Deus é um sujeito, alguém com quem nos relacionamos, não um objeto para ser estudado ou sobre o qual se medita. Ele existe para a interioridade subjetiva. A pessoa que opta pelo caminho subjetivo imediatamente compreende a dificuldade de quem tenta encontrar Deus objetivamente. Ela entende que conhecer Deus significa recorrer a Deus, não em virtude da deliberação objetiva, mas sim da paixão infinita da interioridade. Enquanto o conhecimento objetivo segue ociosamente na longa estrada da deliberação, o conhecimento subjetivo considera todo atraso de decisão um perigo mortal. Quando se conhece subjetivamente, a decisão é tida como tão importante que é imediatamente urgente, como se a oportunidade adiada já tivesse se arruinado como inútil.

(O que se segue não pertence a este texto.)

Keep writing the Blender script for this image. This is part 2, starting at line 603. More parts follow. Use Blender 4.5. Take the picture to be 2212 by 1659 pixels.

Ora, se o problema é determinar onde há mais verdade, se do lado da pessoa que busca só objetivamente o verdadeiro Deus e a verdade aproximativa da ideia de Deus ou, ao contrário, do lado da pessoa que está infinitamente preocupada em se relacionar ela mesma, na paixão de seu anseio, de modo verdadeiro com Deus, então não pode haver dúvida quanto à resposta. Se alguém vive inserido no cristianismo e entra, com conhecimento da verdadeira ideia de Deus, na casa de Deus, a casa do verdadeiro Deus, e reza, mas reza na inverdade, e se, por outro lado, alguém vive numa terra idólatra, mas reza com toda a paixão do infinito, ainda que seus olhos estejam fixados sobre a imagem de um ídolo – então, onde há de haver mais verdade? Um reza em verdade a Deus, embora esteja adorando um ídolo; o outro reza na inverdade ao verdadeiro Deus e portanto está, a bem da verdade, adorando um ídolo. A distância entre a reflexão objetiva e a subjetividade é, de fato, uma distância infinita.